Ces approches fonctionnent. En Éthiopie par exemple, l’éducation des filles est devenue une priorité nationale ces dernières années : davantage de filles vont à l’école, y restent et améliorent leurs résultats scolaires. L’important écart entre le nombre de filles et de garçons ayant achevé l’école primaire a pratiquement disparu au fil des années. Le Kenya a également beaucoup investi dans des interventions ciblant les filles – dans les régions les plus reculées en particulier – et de ce fait, le taux de scolarisation des filles en première année a augmenté. Les filles sont désormais plus performantes que les garçons dans des disciplines telles que les mathématiques. De même, au Népal, grâce aux efforts du gouvernement, on dénombre aujourd’hui plus de filles que de garçons scolarisés et achevant leurs études.
Le Programme d’action de Beijing a reconnu que l’égalité en matière d’accès à l’éducation est vitale pour que davantage de femmes deviennent des agents de changement. C’est pourquoi nous avons rejoint la campagne « Génération Egalité », afin de maintenir l’éducation au cœur du mouvement et d’accélérer l’action sur la vision exposée il y a 25 ans à Beijing.
Une génération égalitaire est une génération éduquée.
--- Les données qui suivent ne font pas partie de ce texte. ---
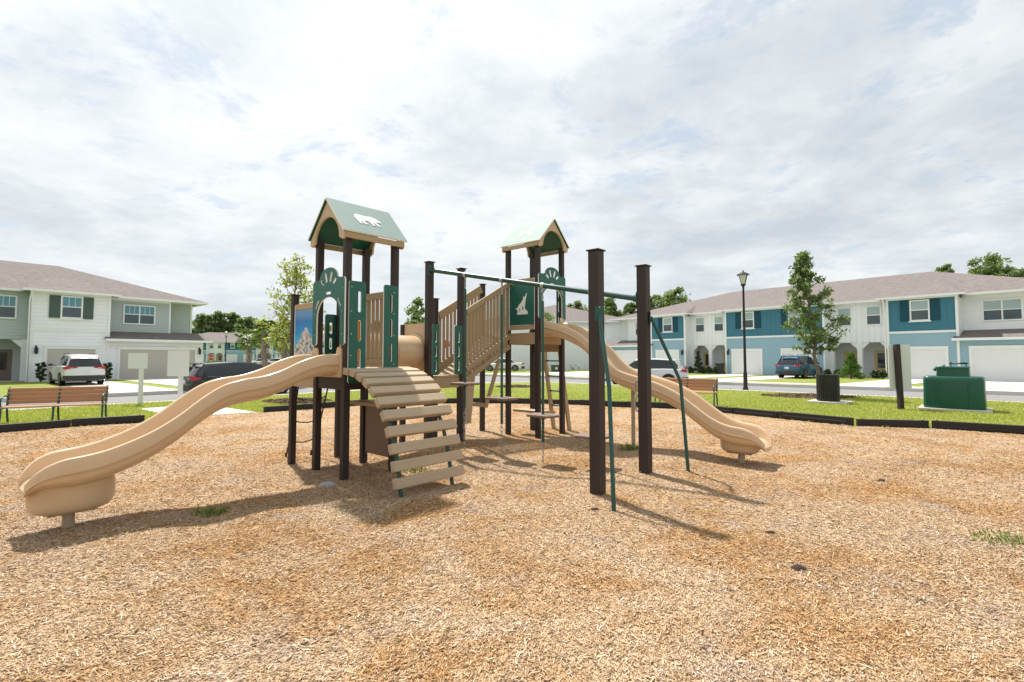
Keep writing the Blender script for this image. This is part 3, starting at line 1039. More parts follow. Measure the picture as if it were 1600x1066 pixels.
def chip_color_nodes(nt, rnd, fine):
    v = obj_xyz(nt)
    big = noise(nt, v, .75, 9, .70, .5)
    mid = noise(nt, v, 1.25, 8, .70, .3)
    pale = [(0, (.13, .075, .038)), (.10, (.29, .18, .095)), (.32, (.48, .325, .19)), (.64, (.61, .445, .285)), (.90, (.70, .56, .405)), (1, (.76, .69, .59))]
    oran = [(0, (.11, .052, .02)), (.10, (.24, .12, .044)), (.36, (.41, .225, .088)), (.68, (.54, .325, .142)), (.9, (.64, .45, .25)), (1, (.70, .58, .43))]
    grey = [(0, (.13, .09, .066)), (.10, (.27, .195, .145)), (.36, (.43, .325, .245)), (.68, (.53, .43, .345)), (.9, (.63, .54, .45)), (1, (.70, .64, .56))]
    a, b, g = ramp(nt, rnd, pale), ramp(nt, rnd, oran), ramp(nt, rnd, grey)
    fo = ramp(nt, big, [(.46, (0, 0, 0)), (.59, (1, 1, 1))])
    fg = ramp(nt, mid, [(.53, (0, 0, 0)), (.66, (1, 1, 1))])
    c = mix_col(nt, math_n(nt, 'MULTIPLY', fo, .95), a, b)
    c = mix_col(nt, math_n(nt, 'MULTIPLY', fg, .8), c, g)
    return c, v
def mulch_ground_mat():
    m, nt, b = new_mat('mulch_base')
    tc = obj_xyz(nt)
    vr = nd(nt, 'ShaderNodeTexVoronoi', Scale=46.0)
    n = noise(nt, tc, 30, 3)
    wv = nt.nodes.new('ShaderNodeMapping'); wv.inputs['Scale'].default_value = (1.9, .75, 1)
    wv.inputs['Rotation'].default_value = (0, 0, .5)
    nt.links.new(tc, wv.inputs['Vector'])
    nt.links.new(wv.outputs[0], vr.inputs['Vector'])
    sp = nt.nodes.new('ShaderNodeSeparateColor'); nt.links.new(vr.outputs['Color'], sp.inputs[0])
    rnd = math_n(nt, 'MULTIPLY_ADD', sp.outputs[0], .62, math_n(nt, 'MULTIPLY', n, .2))
    c, v = chip_color_nodes(nt, rnd, True)
    c = mix_col(nt, 1.0, c, (.97, .95, .93), 'MULTIPLY')
    nt.links.new(c, b.inputs['Base Color'])
    b.inputs['Roughness'].default_value = .9
    b.inputs['Specular IOR Level'].default_value = .15
    bump(nt, b, math_n(nt, 'ADD', vr.outputs['Distance'], n), 1.0, .02)
    return m
def chip_mat():
    m, nt, b = new_mat('wood_chip')
    g = nt.nodes.new('ShaderNodeNewGeometry')
    c, v = chip_color_nodes(nt, g.outputs['Random Per Island'], False)
    n = noise(nt, v, 160, 2)
    c = mix_col(nt, math_n(nt, 'MULTIPLY', n, .35), c, sc((.2, .12, .06), 1))
    nt.links.new(c, b.inputs['Base Color'])
    b.inputs['Roughness'].default_value = .8
    b.inputs['Specular IOR Level'].default_value = .2
    return m
# sheet as a fine grid clipped to the border
gs = .11
xs, ys = np.arange(-15, 14.6, gs), np.arange(-3.2, 18.2, gs)
gx, gy = np.meshgrid(xs, ys, indexing='ij')
ins = inside(gx, gy)
hz = mulch_h(gx, gy)
idx = -np.ones(gx.shape, int)
keep = np.zeros(gx.shape, bool)
cell = ins[:-1, :-1] & ins[1:, :-1] & ins[:-1, 1:] & ins[1:, 1:]
for a in (0, 1):
    for b in (0, 1):
        keep[a:gx.shape[0] - 1 + a, b:gx.shape[1] - 1 + b] |= cell
idx[keep] = np.arange(keep.sum())
mv = np.stack([gx[keep], gy[keep], hz[keep]], 1)
ci, cj = np.nonzero(cell)
mf = np.stack([idx[ci, cj], idx[ci + 1, cj], idx[ci + 1, cj + 1], idx[ci, cj + 1]], 1)
mg = raw_mesh('mulch_ground', mv, mf, mulch_ground_mat(), 4)
smooth_mesh(mg.data, 80)
tag(mg, kind='structure')

def scatter(n, y0, y1, xw):
    """points in the mulch inside the wedge the photo looks over (a little wider)"""
    y = RNG.uniform(y0, y1, n)
    x = RNG.uniform(-1, 1, n) * (y * xw + 1.2)
    k = inside(x, y) & (edge_dist(x, y) > .03)
    return x[k], y[k]
bands = [(1.7, 3.6, 8800), (3.6, 5.5, 6000), (5.5, 8.0, 3000), (8.0, 11.5, 1200), (11.5, 17.6, 400)]
cx_, cy_, sz_ = [], [], []
for y0, y1, dens in bands:
    area = (y1 - y0) * 2 * ((y0 + y1) / 2 * 1.08 + 1.2)
    x, y = scatter(int(area * dens), y0, y1, 1.08)
    cx_.append(x); cy_.append(y); sz_.append(np.full(x.shape, .9 + .03 * y0))
x, y, sz = map(np.concatenate, (cx_, cy_, sz_))
n = len(x)
ln = np.clip(RNG.lognormal(math.log(.0170), .58, n), .005, .085) * sz
wd = np.clip(RNG.lognormal(math.log(.0049), .44, n), .0018, .015) * sz
th = wd * RNG.uniform(.25, .5, n)
# the rake and wind leave soft swirls in the direction of the chips
ang = RNG.uniform(0, PI, n) * .75 + .8 * np.sin(x * .9 + 1.1 * np.sin(y * .7)) + .6 * np.cos(y * 1.1)
pit = RNG.normal(0, .17, n)
rol = RNG.normal(0, .34, n)
ca, sa, cp, sp_ = np.cos(ang), np.sin(ang), np.cos(pit), np.sin(pit)
dx = np.stack([ca * cp, sa * cp, sp_], 1)
dyv = np.stack([-sa * np.cos(rol), ca * np.cos(rol), np.sin(rol)], 1)
dz = np.cross(dx, dyv)
c0 = np.stack([x, y, mulch_h(x, y) + RNG.uniform(-.001, .008, n) + np.abs(sp_) * ln * .35], 1)
hl, hw, ht = (ln / 2)[:, None], (wd / 2)[:, None], th[:, None]
tap = RNG.uniform(.45, 1.0, n)[:, None]
p = [c0 - dx * hl + dyv * hw, c0 - dx * hl - dyv * hw, c0 + dx * hl + dyv * hw * tap, c0 + dx * hl - dyv * hw * tap]
q = [c0 - dx * hl * .9 - dz * ht, c0 + dx * hl * .9 - dz * ht]
vv = np.stack(p + q, 1).reshape(-1, 3)
base = (np.arange(n) * 6)[:, None]
ff = np.concatenate([base + np.array([[0, 1, 3, 2]]), base + np.array([[0, 2, 5, 4]]), base + np.array([[1, 4, 5, 3]])], 1).reshape(-1, 4)
ch = raw_mesh('wood_chips', vv, ff, chip_mat(), 4)
tag(ch, 'loose pale and orange wood chips covering the play area', 'wood chips', kind='stuff')

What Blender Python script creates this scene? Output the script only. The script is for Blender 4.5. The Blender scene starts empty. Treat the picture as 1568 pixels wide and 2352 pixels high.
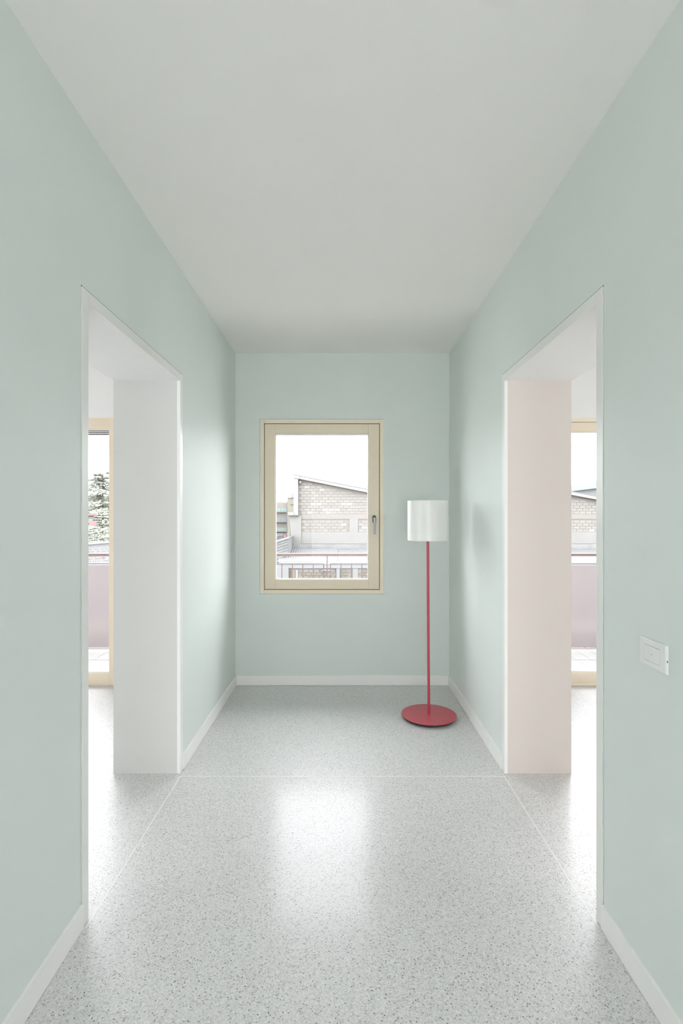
import bpy, bmesh, math, random
from mathutils import Vector, Matrix
random.seed(7)
S = bpy.context.scene
COL = S.collection

# ------------------------------------------------------------------ camera
cd = bpy.data.cameras.new('camera'); cam = bpy.data.objects.new('camera', cd); COL.objects.link(cam)
cam.location = (0, 0, 1.37); cam.rotation_euler = (math.radians(90), 0, 0)
cd.sensor_fit = 'AUTO'; cd.sensor_width = 36; cd.lens = 18
cd.shift_x = -2/2352; cd.shift_y = 11/2352; cd.clip_start = .02; cd.clip_end = 400
S.camera = cam
# ------------------------------------------------------------------ sky and exposure
W = bpy.data.worlds.new('overcast_sky'); S.world = W; W.use_nodes = True
bg = W.node_tree.nodes['Background']
bg.inputs['Color'].default_value = (.95, .972, 1, 1); bg.inputs['Strength'].default_value = 9.8
S.view_settings.view_transform = 'Standard'; S.view_settings.look = 'None'
S.view_settings.gamma = 1; S.view_settings.exposure = 0.15; S.view_settings.use_curve_mapping = False
S.cycles.max_bounces = 14; S.cycles.diffuse_bounces = 9; S.cycles.glossy_bounces = 5
S.cycles.transparent_max_bounces = 12; S.cycles.transmission_bounces = 6
S.cycles.use_denoising = True; S.cycles.sample_clamp_indirect = 6
S.cycles.caustics_reflective = False; S.cycles.caustics_refractive = False

def portal(name, loc, rot, sx, sy):
    l = bpy.data.lights.new(name, 'AREA'); l.shape = 'RECTANGLE'; l.size = sx; l.size_y = sy
    l.cycles.is_portal = True
    o = bpy.data.objects.new(name, l); o.location = loc; o.rotation_euler = rot; COL.objects.link(o)
R90 = math.radians(90)
SIDE_X = 5.2; BACK_Y = -5.2; COR_Y = -.3; COR_N = COR_Y-.15
portal('portal_end', (-.165, 4.62, 1.45), (-R90, 0, 0), .95, 1.35)
portal('portal_left_door', (-2.6, 4.62, 1.1), (-R90, 0, 0), 1.7, 2.1)
portal('portal_right_door', (2.6, 4.62, 1.1), (-R90, 0, 0), 1.7, 2.1)
def window_fill(name, loc, rot, sx, sy, radiance, col=(1, 1, 1)):   # extra area lamp added at an unseen window to brighten the rooms
    l = bpy.data.lights.new(name, 'AREA'); l.shape = 'RECTANGLE'; l.size = sx; l.size_y = sy
    l.energy = radiance*math.pi*sx*sy; l.color = col
    o = bpy.data.objects.new(name, l); o.location = loc; o.rotation_euler = rot; COL.objects.link(o)
DL = 3.0; DC = 0.1
window_fill('window_fill_left', (-SIDE_X-.04, .35, 1.15), (0, -R90, 0), 2.1, .9, DL)
window_fill('window_fill_right', (SIDE_X+.04, .35, 1.15), (0, R90, 0), 2.1, .9, DL, (1, .98, .95))
window_fill('window_fill_rear_centre', (0, BACK_Y-.05, 1.15), (R90, 0, 0), 1.6, 2.1, DC)

# ------------------------------------------------------------------ materials
def lin(c):
    return tuple(((v/255)/12.92 if v/255 <= .04045 else (((v/255)+.055)/1.055)**2.4) for v in c) + (1,)
def mat(name, col, rough=.6, metal=0, noise=0, scale=20, bump=0, coat=0, coat_r=.1, spec=.5, ior=1.5, bump_scale=None):
    m = bpy.data.materials.new(name); m.use_nodes = True; nt = m.node_tree; b = nt.nodes['Principled BSDF']
    b.inputs['Base Color'].default_value = col; b.inputs['Roughness'].default_value = rough
    b.inputs['Metallic'].default_value = metal; b.inputs['Specular IOR Level'].default_value = spec
    b.inputs['IOR'].default_value = ior
    b.inputs['Coat Weight'].default_value = coat; b.inputs['Coat Roughness'].default_value = coat_r
    if noise or bump:
        tc = nt.nodes.new('ShaderNodeTexCoord')
        n = nt.nodes.new('ShaderNodeTexNoise'); n.inputs['Scale'].default_value = scale; n.inputs['Detail'].default_value = 5
        nt.links.new(tc.outputs['Object'], n.inputs['Vector'])
        if noise:
            r = nt.nodes.new('ShaderNodeValToRGB')
            r.color_ramp.elements[0].position = .3; r.color_ramp.elements[1].position = .7
            r.color_ramp.elements[0].color = tuple(max(0, v*(1-noise)) for v in col[:3]) + (1,)
            r.color_ramp.elements[1].color = tuple(min(1, v*(1+noise)) for v in col[:3]) + (1,)
            nt.links.new(n.outputs['Fac'], r.inputs['Fac']); nt.links.new(r.outputs['Color'], b.inputs['Base Color'])
        if bump:
            n2 = n
            if bump_scale:
                n2 = nt.nodes.new('ShaderNodeTexNoise'); n2.inputs['Scale'].default_value = bump_scale; n2.inputs['Detail'].default_value = 3
                nt.links.new(tc.outputs['Object'], n2.inputs['Vector'])
            bp = nt.nodes.new('ShaderNodeBump'); bp.inputs['Strength'].default_value = bump; bp.inputs['Distance'].default_value = .002
            nt.links.new(n2.outputs['Fac'], bp.inputs['Height']); nt.links.new(bp.outputs['Normal'], b.inputs['Normal'])
    return m
MINT = mat('mint_paint', (.705, .752, .722, 1), .55, noise=.012, scale=3, bump=.06, bump_scale=350)
WHITE = mat('white_plaster', (.84, .84, .83, 1), .6, noise=.01, scale=3, bump=.05, bump_scale=350)
REVEAL_L = mat('pale_grey_reveal_paint', (.60, .60, .575, 1), .55, noise=.01, scale=3)
REVEAL_R = mat('reveal_paint_warm_bounce', (.66, .60, .555, 1), .55, noise=.01, scale=3)  # warm bounce light of the right room tinted into the colour
CEIL = mat('ceiling_paint', (.885, .87, .845, 1), .7, noise=.008, scale=2)
TRIM = mat('white_lacquer', (.87, .86, .84, 1), .35)
CASE = mat('door_frame_lacquer', (.82, .82, .79, 1), .35)
GAP = mat('dark_joint', (.10, .12, .11, 1), .8)
FRAME = mat('beige_timber_paint', (.80, .69, .54, 1), .4, noise=.02, scale=8)
FRAME_EDGE = mat('beige_outer_frame_paint', (.84, .75, .59, 1), .4)
GROOVE = mat('brown_groove', (.30, .22, .15, 1), .7)
BEAD = mat('white_bead', (.85, .85, .82, 1), .5)
STEEL = mat('satin_steel', (.26, .27, .29, 1), .42, metal=.9)
DSTEEL = mat('dark_steel', (.10, .11, .12, 1), .5, metal=.3)
PLASTIC = mat('white_plastic', (.82, .82, .82, 1), .3)
DARKP = mat('dark_plastic', (.03, .03, .03, 1), .5)
RED = mat('red_enamel', (.50, .05, .08, 1), .4, coat=.45, coat_r=.03, spec=.35)
SHADE = mat('white_shade', (.84, .84, .81, 1), .35, bump=.03, bump_scale=300, scale=30)
BLACK = mat('black_rubber', (.035, .035, .038, 1), .6)
RAIL = mat('brown_painted_steel', (.20, .14, .125, 1), .45)
PANEL = mat('mauve_panel', (.39, .345, .355, 1), .12, spec=.5)
DECK = mat('pale_terrace_tile', (.34, .335, .325, 1), .6, noise=.02, scale=15)
DECKJ = mat('terrace_joint', (.16, .15, .14, 1), .8)
RENDER = mat('exterior_render', (.4, .39, .37, 1), .8)
SHUT = mat('grey_shutter_slat', (.20, .20, .21, 1), .5)
STRIP = mat('pale_divider_strip', (.80, .80, .80, 1), .35)

def glass(name, tint=(.97, .975, .98, 1)):
    m = bpy.data.materials.new(name); m.use_nodes = True; nt = m.node_tree
    for n in list(nt.nodes): nt.nodes.remove(n)
    o = nt.nodes.new('ShaderNodeOutputMaterial'); mx = nt.nodes.new('ShaderNodeMixShader')
    t = nt.nodes.new('ShaderNodeBsdfTransparent'); t.inputs['Color'].default_value = tint
    g = nt.nodes.new('ShaderNodeBsdfGlossy'); g.inputs['Roughness'].default_value = .0
    f = nt.nodes.new('ShaderNodeFresnel'); f.inputs['IOR'].default_value = 1.12
    nt.links.new(f.outputs[0], mx.inputs[0]); nt.links.new(t.outputs[0], mx.inputs[1]); nt.links.new(g.outputs[0], mx.inputs[2])
    nt.links.new(mx.outputs[0], o.inputs[0]); return m
GLASS = glass('clear_glass')

def terrazzo():
    m = bpy.data.materials.new('terrazzo'); m.use_nodes = True; nt = m.node_tree; b = nt.nodes['Principled BSDF']; L = nt.links
    tc = nt.nodes.new('ShaderNodeTexCoord')
    def vor(scale, randomness=1):
        v = nt.nodes.new('ShaderNodeTexVoronoi'); v.inputs['Scale'].default_value = scale; v.inputs['Randomness'].default_value = randomness
        L.new(tc.outputs['Object'], v.inputs['Vector']); return v
    def sep(v):
        s = nt.nodes.new('ShaderNodeSeparateColor'); L.new(v.outputs['Color'], s.inputs[0]); return s
    def ramp(src, pts, interp='CONSTANT'):
        r = nt.nodes.new('ShaderNodeValToRGB'); r.color_ramp.interpolation = interp
        while len(r.color_ramp.elements) < len(pts): r.color_ramp.elements.new(.5)
        for e, (p, c) in zip(r.color_ramp.elements, pts):
            e.position = p; e.color = tuple(c) + (1,)
        L.new(src, r.inputs['Fac']); return r
    g = lambda v, w=0: (v*(1+w), v, v*(1-w))
    v1 = vor(215); s1 = sep(v1)
    r1 = ramp(s1.outputs[0], [(0, g(.26, .02)), (.04, g(.46, .03)), (.16, g(.60, .02)), (.42, g(.67, .01)), (.72, g(.73)), (.9, g(.82))])
    v2 = vor(480); s2 = sep(v2)
    r2 = ramp(s2.outputs[1], [(0, g(.22)), (.05, g(.50)), (.22, g(.62)), (.6, g(.70)), (.9, g(.80))])
    mx = nt.nodes.new('ShaderNodeMix'); mx.data_type = 'RGBA'; mx.inputs[0].default_value = .5
    L.new(r1.outputs[0], mx.inputs[6]); L.new(r2.outputs[0], mx.inputs[7])
    v3 = vor(100); s3 = sep(v3)
    d = nt.nodes.new('ShaderNodeMath'); d.operation = 'LESS_THAN'; d.inputs[1].default_value = .22
    L.new(v3.outputs['Distance'], d.inputs[0])
    e = nt.nodes.new('ShaderNodeMath'); e.operation = 'LESS_THAN'; e.inputs[1].default_value = .22
    L.new(s3.outputs[2], e.inputs[0])
    f = nt.nodes.new('ShaderNodeMath'); f.operation = 'MULTIPLY'; L.new(d.outputs[0], f.inputs[0]); L.new(e.outputs[0], f.inputs[1])
    c3 = ramp(s3.outputs[0], [(0, (.22, .21, .20)), (.6, (.14, .14, .14)), (.8, (.42, .33, .25))])
    m2 = nt.nodes.new('ShaderNodeMix'); m2.data_type = 'RGBA'
    L.new(f.outputs[0], m2.inputs[0]); L.new(mx.outputs[2], m2.inputs[6]); L.new(c3.outputs[0], m2.inputs[7])
    L.new(m2.outputs[2], b.inputs['Base Color'])
    b.inputs['Roughness'].default_value = .4; b.inputs['IOR'].default_value = 1.5
    b.inputs['Coat Weight'].default_value = .2; b.inputs['Coat Roughness'].default_value = .15; b.inputs['Coat IOR'].default_value = 1.6
    return m
TERR = terrazzo()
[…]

Nous devons apporter notre contribution pour garantir à toutes les filles et les femmes à travers le monde de disposer des connaissances et des compétences dont elles ont besoin pour mener le changement et éliminer définitivement les obstacles à l’égalité des sexes dont la société toute entière a besoin.
Alice Albright est la Directrice générale du Partenariat mondial pour l’éducation et, Stefania Giannini est la Sous-Directrice générale pour l’éducation à l’UNESCO.